Given instruction
Your task is to extract every line from the material below exactly.

Available data
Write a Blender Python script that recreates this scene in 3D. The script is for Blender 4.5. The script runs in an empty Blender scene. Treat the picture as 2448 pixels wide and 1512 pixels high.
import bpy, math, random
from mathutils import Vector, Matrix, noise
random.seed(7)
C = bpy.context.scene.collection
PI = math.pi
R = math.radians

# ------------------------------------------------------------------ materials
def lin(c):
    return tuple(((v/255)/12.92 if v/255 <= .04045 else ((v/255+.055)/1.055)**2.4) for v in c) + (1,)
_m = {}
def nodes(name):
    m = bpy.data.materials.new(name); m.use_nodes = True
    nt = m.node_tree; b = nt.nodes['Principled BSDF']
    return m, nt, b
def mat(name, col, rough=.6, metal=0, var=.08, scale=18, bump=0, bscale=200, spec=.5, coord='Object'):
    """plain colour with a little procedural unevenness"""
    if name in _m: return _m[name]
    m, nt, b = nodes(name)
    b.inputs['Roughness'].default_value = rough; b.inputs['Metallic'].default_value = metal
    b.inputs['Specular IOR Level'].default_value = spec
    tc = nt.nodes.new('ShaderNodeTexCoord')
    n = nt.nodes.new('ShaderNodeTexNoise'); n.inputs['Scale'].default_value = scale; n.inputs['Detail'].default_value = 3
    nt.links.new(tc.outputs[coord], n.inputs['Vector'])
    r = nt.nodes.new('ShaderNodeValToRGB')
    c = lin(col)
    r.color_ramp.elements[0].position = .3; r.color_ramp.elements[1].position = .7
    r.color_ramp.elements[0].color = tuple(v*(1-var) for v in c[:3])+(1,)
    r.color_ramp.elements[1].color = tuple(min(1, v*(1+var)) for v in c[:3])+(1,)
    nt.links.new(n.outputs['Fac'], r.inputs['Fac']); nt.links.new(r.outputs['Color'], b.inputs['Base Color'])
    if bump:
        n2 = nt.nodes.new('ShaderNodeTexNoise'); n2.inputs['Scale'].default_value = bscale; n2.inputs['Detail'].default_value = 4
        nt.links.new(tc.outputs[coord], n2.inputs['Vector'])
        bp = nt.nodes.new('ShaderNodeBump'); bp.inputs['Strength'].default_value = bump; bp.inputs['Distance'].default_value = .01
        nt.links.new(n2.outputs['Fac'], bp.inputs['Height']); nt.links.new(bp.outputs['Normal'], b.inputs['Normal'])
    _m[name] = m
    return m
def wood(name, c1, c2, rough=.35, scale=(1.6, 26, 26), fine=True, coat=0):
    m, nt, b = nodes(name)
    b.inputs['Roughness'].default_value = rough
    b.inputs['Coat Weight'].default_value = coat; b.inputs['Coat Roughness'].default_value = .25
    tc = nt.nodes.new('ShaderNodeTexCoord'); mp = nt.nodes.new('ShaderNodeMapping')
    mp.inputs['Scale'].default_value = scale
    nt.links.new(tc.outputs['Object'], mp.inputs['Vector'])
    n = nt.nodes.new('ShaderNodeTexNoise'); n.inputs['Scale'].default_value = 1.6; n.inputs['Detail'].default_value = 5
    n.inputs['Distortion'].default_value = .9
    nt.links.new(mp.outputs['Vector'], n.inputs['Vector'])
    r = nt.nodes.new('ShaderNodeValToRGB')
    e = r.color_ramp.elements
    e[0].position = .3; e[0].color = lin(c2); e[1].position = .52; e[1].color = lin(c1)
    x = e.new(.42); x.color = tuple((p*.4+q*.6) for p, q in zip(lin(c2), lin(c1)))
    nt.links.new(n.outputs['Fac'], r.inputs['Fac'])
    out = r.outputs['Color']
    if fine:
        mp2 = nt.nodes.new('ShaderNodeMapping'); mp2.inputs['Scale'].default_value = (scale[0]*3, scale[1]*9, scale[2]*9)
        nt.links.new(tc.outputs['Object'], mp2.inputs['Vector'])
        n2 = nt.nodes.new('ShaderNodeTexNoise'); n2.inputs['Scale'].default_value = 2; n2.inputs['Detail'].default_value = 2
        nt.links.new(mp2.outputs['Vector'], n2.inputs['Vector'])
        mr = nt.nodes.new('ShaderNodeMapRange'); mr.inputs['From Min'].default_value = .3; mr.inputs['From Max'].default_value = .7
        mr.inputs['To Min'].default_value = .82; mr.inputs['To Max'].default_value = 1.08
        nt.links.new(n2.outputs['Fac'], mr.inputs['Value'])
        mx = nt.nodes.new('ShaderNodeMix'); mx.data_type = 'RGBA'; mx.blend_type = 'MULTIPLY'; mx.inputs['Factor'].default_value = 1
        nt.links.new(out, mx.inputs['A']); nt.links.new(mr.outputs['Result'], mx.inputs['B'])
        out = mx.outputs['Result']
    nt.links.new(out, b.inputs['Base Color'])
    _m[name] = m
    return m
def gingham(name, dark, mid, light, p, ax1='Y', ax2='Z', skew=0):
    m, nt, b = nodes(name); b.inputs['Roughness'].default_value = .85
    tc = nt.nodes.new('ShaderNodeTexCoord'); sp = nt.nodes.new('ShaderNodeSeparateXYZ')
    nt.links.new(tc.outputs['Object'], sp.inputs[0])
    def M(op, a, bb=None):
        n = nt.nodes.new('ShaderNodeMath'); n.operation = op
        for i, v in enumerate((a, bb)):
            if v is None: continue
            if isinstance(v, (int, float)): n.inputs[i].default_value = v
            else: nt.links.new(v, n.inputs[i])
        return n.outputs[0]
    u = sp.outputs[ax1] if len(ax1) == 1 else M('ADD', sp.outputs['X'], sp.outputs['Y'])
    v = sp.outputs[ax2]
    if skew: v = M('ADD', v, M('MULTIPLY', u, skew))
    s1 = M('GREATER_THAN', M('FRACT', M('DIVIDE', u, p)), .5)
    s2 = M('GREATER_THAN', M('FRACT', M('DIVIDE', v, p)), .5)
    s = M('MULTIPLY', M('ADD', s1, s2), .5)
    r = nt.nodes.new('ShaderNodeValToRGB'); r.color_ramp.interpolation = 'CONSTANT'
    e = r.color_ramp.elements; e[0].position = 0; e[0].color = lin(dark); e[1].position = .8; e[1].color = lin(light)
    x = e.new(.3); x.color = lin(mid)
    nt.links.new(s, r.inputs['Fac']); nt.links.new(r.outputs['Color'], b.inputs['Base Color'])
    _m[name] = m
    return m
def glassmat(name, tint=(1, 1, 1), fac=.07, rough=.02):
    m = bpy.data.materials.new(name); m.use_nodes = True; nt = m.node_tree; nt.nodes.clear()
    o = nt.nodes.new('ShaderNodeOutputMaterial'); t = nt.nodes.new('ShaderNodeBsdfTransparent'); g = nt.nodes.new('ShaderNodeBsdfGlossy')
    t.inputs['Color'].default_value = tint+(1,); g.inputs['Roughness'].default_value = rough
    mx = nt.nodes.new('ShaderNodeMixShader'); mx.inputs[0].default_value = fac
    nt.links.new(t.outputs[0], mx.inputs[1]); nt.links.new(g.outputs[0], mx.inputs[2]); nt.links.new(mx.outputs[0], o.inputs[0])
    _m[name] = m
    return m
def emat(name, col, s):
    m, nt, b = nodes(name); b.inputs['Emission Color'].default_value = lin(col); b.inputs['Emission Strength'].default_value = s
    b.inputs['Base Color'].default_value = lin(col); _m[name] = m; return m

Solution
Write a Blender Python script that recreates this scene in 3D. The script is for Blender 4.5. The script runs in an empty Blender scene. Treat the picture as 2448 pixels wide and 1512 pixels high.
import bpy, math, random
from mathutils import Vector, Matrix, noise
random.seed(7)
C = bpy.context.scene.collection
PI = math.pi
R = math.radians

# ------------------------------------------------------------------ materials
def lin(c):
    return tuple(((v/255)/12.92 if v/255 <= .04045 else ((v/255+.055)/1.055)**2.4) for v in c) + (1,)
_m = {}
def nodes(name):
    m = bpy.data.materials.new(name); m.use_nodes = True
    nt = m.node_tree; b = nt.nodes['Principled BSDF']
    return m, nt, b
def mat(name, col, rough=.6, metal=0, var=.08, scale=18, bump=0, bscale=200, spec=.5, coord='Object'):
    """plain colour with a little procedural unevenness"""
    if name in _m: return _m[name]
    m, nt, b = nodes(name)
    b.inputs['Roughness'].default_value = rough; b.inputs['Metallic'].default_value = metal
    b.inputs['Specular IOR Level'].default_value = spec
    tc = nt.nodes.new('ShaderNodeTexCoord')
    n = nt.nodes.new('ShaderNodeTexNoise'); n.inputs['Scale'].default_value = scale; n.inputs['Detail'].default_value = 3
    nt.links.new(tc.outputs[coord], n.inputs['Vector'])
    r = nt.nodes.new('ShaderNodeValToRGB')
    c = lin(col)
    r.color_ramp.elements[0].position = .3; r.color_ramp.elements[1].position = .7
    r.color_ramp.elements[0].color = tuple(v*(1-var) for v in c[:3])+(1,)
    r.color_ramp.elements[1].color = tuple(min(1, v*(1+var)) for v in c[:3])+(1,)
    nt.links.new(n.outputs['Fac'], r.inputs['Fac']); nt.links.new(r.outputs['Color'], b.inputs['Base Color'])
    if bump:
        n2 = nt.nodes.new('ShaderNodeTexNoise'); n2.inputs['Scale'].default_value = bscale; n2.inputs['Detail'].default_value = 4
        nt.links.new(tc.outputs[coord], n2.inputs['Vector'])
        bp = nt.nodes.new('ShaderNodeBump'); bp.inputs['Strength'].default_value = bump; bp.inputs['Distance'].default_value = .01
        nt.links.new(n2.outputs['Fac'], bp.inputs['Height']); nt.links.new(bp.outputs['Normal'], b.inputs['Normal'])
    _m[name] = m
    return m
def wood(name, c1, c2, rough=.35, scale=(1.6, 26, 26), fine=True, coat=0):
    m, nt, b = nodes(name)
    b.inputs['Roughness'].default_value = rough
    b.inputs['Coat Weight'].default_value = coat; b.inputs['Coat Roughness'].default_value = .25
    tc = nt.nodes.new('ShaderNodeTexCoord'); mp = nt.nodes.new('ShaderNodeMapping')
    mp.inputs['Scale'].default_value = scale
    nt.links.new(tc.outputs['Object'], mp.inputs['Vector'])
    n = nt.nodes.new('ShaderNodeTexNoise'); n.inputs['Scale'].default_value = 1.6; n.inputs['Detail'].default_value = 5
    n.inputs['Distortion'].default_value = .9
    nt.links.new(mp.outputs['Vector'], n.inputs['Vector'])
    r = nt.nodes.new('ShaderNodeValToRGB')
    e = r.color_ramp.elements
    e[0].position = .3; e[0].color = lin(c2); e[1].position = .52; e[1].color = lin(c1)
    x = e.new(.42); x.color = tuple((p*.4+q*.6) for p, q in zip(lin(c2), lin(c1)))
    nt.links.new(n.outputs['Fac'], r.inputs['Fac'])
    out = r.outputs['Color']
    if fine:
        mp2 = nt.nodes.new('ShaderNodeMapping'); mp2.inputs['Scale'].default_value = (scale[0]*3, scale[1]*9, scale[2]*9)
        nt.links.new(tc.outputs['Object'], mp2.inputs['Vector'])
        n2 = nt.nodes.new('ShaderNodeTexNoise'); n2.inputs['Scale'].default_value = 2; n2.inputs['Detail'].default_value = 2
        nt.links.new(mp2.outputs['Vector'], n2.inputs['Vector'])
        mr = nt.nodes.new('ShaderNodeMapRange'); mr.inputs['From Min'].default_value = .3; mr.inputs['From Max'].default_value = .7
        mr.inputs['To Min'].default_value = .82; mr.inputs['To Max'].default_value = 1.08
        nt.links.new(n2.outputs['Fac'], mr.inputs['Value'])
        mx = nt.nodes.new('ShaderNodeMix'); mx.data_type = 'RGBA'; mx.blend_type = 'MULTIPLY'; mx.inputs['Factor'].default_value = 1
        nt.links.new(out, mx.inputs['A']); nt.links.new(mr.outputs['Result'], mx.inputs['B'])
        out = mx.outputs['Result']
    nt.links.new(out, b.inputs['Base Color'])
    _m[name] = m
    return m
def gingham(name, dark, mid, light, p, ax1='Y', ax2='Z', skew=0):
    m, nt, b = nodes(name); b.inputs['Roughness'].default_value = .85
    tc = nt.nodes.new('ShaderNodeTexCoord'); sp = nt.nodes.new('ShaderNodeSeparateXYZ')
    nt.links.new(tc.outputs['Object'], sp.inputs[0])
    def M(op, a, bb=None):
        n = nt.nodes.new('ShaderNodeMath'); n.operation = op
        for i, v in enumerate((a, bb)):
            if v is None: continue
            if isinstance(v, (int, float)): n.inputs[i].default_value = v
            else: nt.links.new(v, n.inputs[i])
        return n.outputs[0]
    u = sp.outputs[ax1] if len(ax1) == 1 else M('ADD', sp.outputs['X'], sp.outputs['Y'])
    v = sp.outputs[ax2]
    if skew: v = M('ADD', v, M('MULTIPLY', u, skew))
    s1 = M('GREATER_THAN', M('FRACT', M('DIVIDE', u, p)), .5)
    s2 = M('GREATER_THAN', M('FRACT', M('DIVIDE', v, p)), .5)
    s = M('MULTIPLY', M('ADD', s1, s2), .5)
    r = nt.nodes.new('ShaderNodeValToRGB'); r.color_ramp.interpolation = 'CONSTANT'
    e = r.color_ramp.elements; e[0].position = 0; e[0].color = lin(dark); e[1].position = .8; e[1].color = lin(light)
    x = e.new(.3); x.color = lin(mid)
    nt.links.new(s, r.inputs['Fac']); nt.links.new(r.outputs['Color'], b.inputs['Base Color'])
    _m[name] = m
    return m
def glassmat(name, tint=(1, 1, 1), fac=.07, rough=.02):
    m = bpy.data.materials.new(name); m.use_nodes = True; nt = m.node_tree; nt.nodes.clear()
    o = nt.nodes.new('ShaderNodeOutputMaterial'); t = nt.nodes.new('ShaderNodeBsdfTransparent'); g = nt.nodes.new('ShaderNodeBsdfGlossy')
    t.inputs['Color'].default_value = tint+(1,); g.inputs['Roughness'].default_value = rough
    mx = nt.nodes.new('ShaderNodeMixShader'); mx.inputs[0].default_value = fac
    nt.links.new(t.outputs[0], mx.inputs[1]); nt.links.new(g.outputs[0], mx.inputs[2]); nt.links.new(mx.outputs[0], o.inputs[0])
    _m[name] = m
    return m
def emat(name, col, s):
    m, nt, b = nodes(name); b.inputs['Emission Color'].default_value = lin(col); b.inputs['Emission Strength'].default_value = s
    b.inputs['Base Color'].default_value = lin(col); _m[name] = m; return m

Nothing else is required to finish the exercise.